In this week’s haftarah, we are given a third model, that of King David. A visionary and passionate monarch, David wrote and compiled the Book of Psalms, founded Israel’s first ruling dynasty and paved the way for the building of the Holy Temple. Yet when it came to his family, David often found himself caught off guard. A rebellion initiated by his charismatic son Avshalom temporarily succeeded in toppling his reign (II Samuel 15). And in our Haftarah, an aging David is initially unaware while his son Adoniya attempts a similar coup.

While not fully withdrawn like Moses, David tends to his family’s needs in a reactive, rather than a proactive, way. He does not devote independent energy to engaging with his children and ensuring their futures like Abraham has done. Fittingly then, David’s burial spot lies somewhere between the two extremes. While a modest site, known as “David’s Tomb,” exists outside the Old City of Jerusalem, it serves as a site of pilgrimage and visitation to only a few, and its authenticity is disputed by many, including important Jewish religious authorities.

A comparison of the three figures of Moses, Abraham and David teaches a valuable lesson. The endurance of the legacy we leave—symbolized, in this case, by our burial sites—is proportional to the time and energy we devote not only to our communities but to our families.
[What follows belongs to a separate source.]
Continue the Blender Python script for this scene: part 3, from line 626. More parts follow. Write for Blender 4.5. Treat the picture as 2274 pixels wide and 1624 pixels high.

We must make space for the continuity of the values most precious to us through the people most precious to us, our spouses, children and grandchildren, because it is through them that those values live on. Our prioritizing family is not, heaven forbid, an act of selfishness. On the contrary, by demonstrating the importance of this most basic building block of Jewish continuity, we can exemplify to the community at large what God desires from each one of us. In doing so, we will guarantee not only our own personal future, but that of our nation as a whole.